At first he attacks the prevailing concepts about parties, which, operating under the well-known headings "radical," "liberal," "conservative" (also "aristocratic"), "absolutist" (or "reactionary"), and "juste milieu,"** originate in the view that we "live in a period of transition from an old to new era"; one party wants the new era – the party of "progress" (liberal), the other clings to the old, the "retrograde" (conservative) party. In between are those who want to mediate – the "juste milieu," loved by the one side as a tendency toward reconciliation, hated or despised by the other as a tendency toward weakness. These two major parties, however, contain gradations and varieties. What clings to the old can either stand still (conservative in the narrow sense) or move backwards (reactionary or absolutist). The friends of the new either want progress with the preservation of existing conditions (liberals in the narrow sense), or progress without regard for them – unsparing and from the ground up (radicals). Liberals and radicals are the same in terms of principle, but different in terms of execution. Radicalism is for some a mistaken extreme, for others the loftiest implication of the liberal principle. One is radical, according to the former, if one applies the principles of "progress" imprudently and without knowledge of conditions, and according to the latter if one knows how to implement them bluntly and energetically. These are the prevailing concepts, Rohmer says [ . . . ].

[ . . . ]

The only way for us to acquire a standard for the proper assessment of parties is to answer the question: What is the immediate aim of partisan struggles, and what, in the first place, does each party want to achieve?
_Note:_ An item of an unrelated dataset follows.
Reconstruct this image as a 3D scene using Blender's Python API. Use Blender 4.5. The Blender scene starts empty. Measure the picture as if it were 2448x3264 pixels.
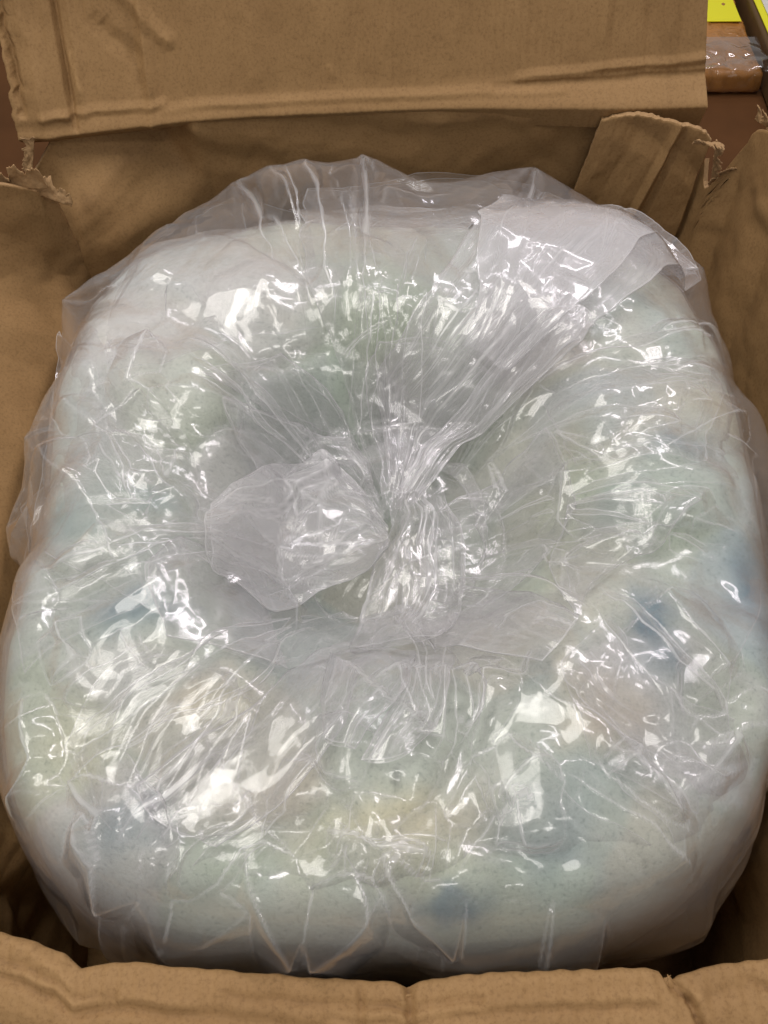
import bpy, math, time
import numpy as np
R = math.radians
T0 = time.time()
scene = bpy.context.scene
COL = scene.collection

# ------------------------------------------------------------------ camera
cam_d = bpy.data.cameras.new('camera'); cam = bpy.data.objects.new('camera', cam_d); COL.objects.link(cam)
cam.location = (0, -0.318, 0.809)
cam.rotation_euler = (R(90 - 58), 0, 0)
cam_d.sensor_fit = 'VERTICAL'; cam_d.angle = R(62)
cam_d.clip_start = 0.01; cam_d.clip_end = 50
cam_d.dof.use_dof = False
scene.camera = cam

# ------------------------------------------------------------------ world, lamps, exposure
w = bpy.data.worlds.new('World'); scene.world = w; w.use_nodes = True
w.node_tree.nodes['Background'].inputs[0].default_value = (1.0, 0.95, 0.90, 1)
w.node_tree.nodes['Background'].inputs[1].default_value = 0.27

def lamp(name, loc, aim, size, power, color):
    d = bpy.data.lights.new(name, 'AREA'); d.shape = 'RECTANGLE'; d.size, d.size_y = size
    d.energy = power; d.color = color
    o = bpy.data.objects.new(name, d); COL.objects.link(o); o.location = loc
    v = np.array(aim, float) - np.array(loc, float)
    import mathutils
    o.rotation_euler = mathutils.Vector(v).to_track_quat('-Z', 'Y').to_euler()
    return o
lamp('ceiling_lamp', (-0.55, 0.30, 2.4), (0, 0, .3), (1.2, 0.60), 27, (1.0, .96, .90))
lamp('ceiling_lamp', (0.8, 1.0, 2.4), (0, 0, .3), (0.7, 0.22), 13, (1.0, .92, .96))
lamp('ceiling_lamp', (0.35, -1.0, 2.4), (0, 0, .3), (0.7, 0.2), 6, (1.0, .96, .92))
lamp('ceiling_lamp', (-0.5, -2.6, 2.2), (0, 0, .3), (0.7, 0.2), 7, (1.0, .95, .93))
lamp('ceiling_lamp', (0.1, 1.6, 2.5), (0, 0, .3), (0.7, 0.18), 8, (1.0, .94, 1.0))

vs = scene.view_settings
vs.view_transform = 'Standard'; vs.look = 'None'; vs.exposure = 0; vs.gamma = 1
scene.cycles.max_bounces = 7; scene.cycles.diffuse_bounces = 4; scene.cycles.glossy_bounces = 2
scene.cycles.transmission_bounces = 6; scene.cycles.transparent_max_bounces = 24
scene.cycles.use_adaptive_sampling = True; scene.cycles.adaptive_threshold = 0.03
scene.cycles.sample_clamp_indirect = 4
scene.cycles.caustics_reflective = False; scene.cycles.caustics_refractive = False

# ------------------------------------------------------------------ numpy helpers
def sstep(a, b, x):
    t = np.clip((x - a) / (b - a), 0, 1); return t * t * (3 - 2 * t)

def vnoise(x, y, seed=0):
    """smooth value noise, -1..1"""
    rs = np.random.RandomState(seed); L = rs.uniform(-1, 1, (64, 64))
    xi = np.floor(x).astype(int); yi = np.floor(y).astype(int)
    fx = x - xi; fy = y - yi
    fx = fx * fx * (3 - 2 * fx); fy = fy * fy * (3 - 2 * fy)
    a = L[xi % 64, yi % 64]; b = L[(xi + 1) % 64, yi % 64]
    c = L[xi % 64, (yi + 1) % 64]; d = L[(xi + 1) % 64, (yi + 1) % 64]
    return (a * (1 - fx) + b * fx) * (1 - fy) + (c * (1 - fx) + d * fx) * fy

def fbm(x, y, seed=0, oct=4):
    s = 0; a = 1; t = 0
    for k in range(oct):
        s = s + a * vnoise(x * 2 ** k + 7.3 * k, y * 2 ** k + 3.1 * k, seed + k); t += a; a *= .5
    return s / t

# ------------------------------------------------------------------ materials
def new_mat(name):
    m = bpy.data.materials.new(name); m.use_nodes = True
    nt = m.node_tree; nt.nodes.clear()
    out = nt.nodes.new('ShaderNodeOutputMaterial')
    return m, nt, out
def N(nt, t, **kw):
    n = nt.nodes.new(t)
    for k, v in kw.items():
        if k.startswith('i_'):
            n.inputs[k[2:].replace('_', ' ')].default_value = v
        else: setattr(n, k, v)
    return n
def ramp(nt, fac, stops):
    r = N(nt, 'ShaderNodeValToRGB')
    e = r.color_ramp.elements
    while len(e) < len(stops): e.new(.5)
    for el, (p, c) in zip(e, stops): el.position = p; el.color = (*c, 1)
    nt.links.new(fac, r.inputs[0]); return r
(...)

Certainly nothing more than the chance to organize the state according to its concepts and wishes. And when this chance has been won, what axiom, what principle, what guiding thought determines this organization? Simply, nothing other than interests. Every party wants to organize the state in its interest, every party, once it has seized power, gives society a form that corresponds most closely to its own interests — It is interests, the different interests around which parties revolve, that form the focal point for all impulses and movements in the realm of the state. The nature of these interests also determines the nature of the parties, gives them their content, their principle, stamps them into what they are, determines their characteristic features, distinguishes them from each other.




* Friedrich Rohmer was a contemporary journalist – ed.
** Literally: "proper center" or golden mean, i.e. moderate, associated with the compromise-oriented policy of France's Orleanist king Louis-Philippe – trans.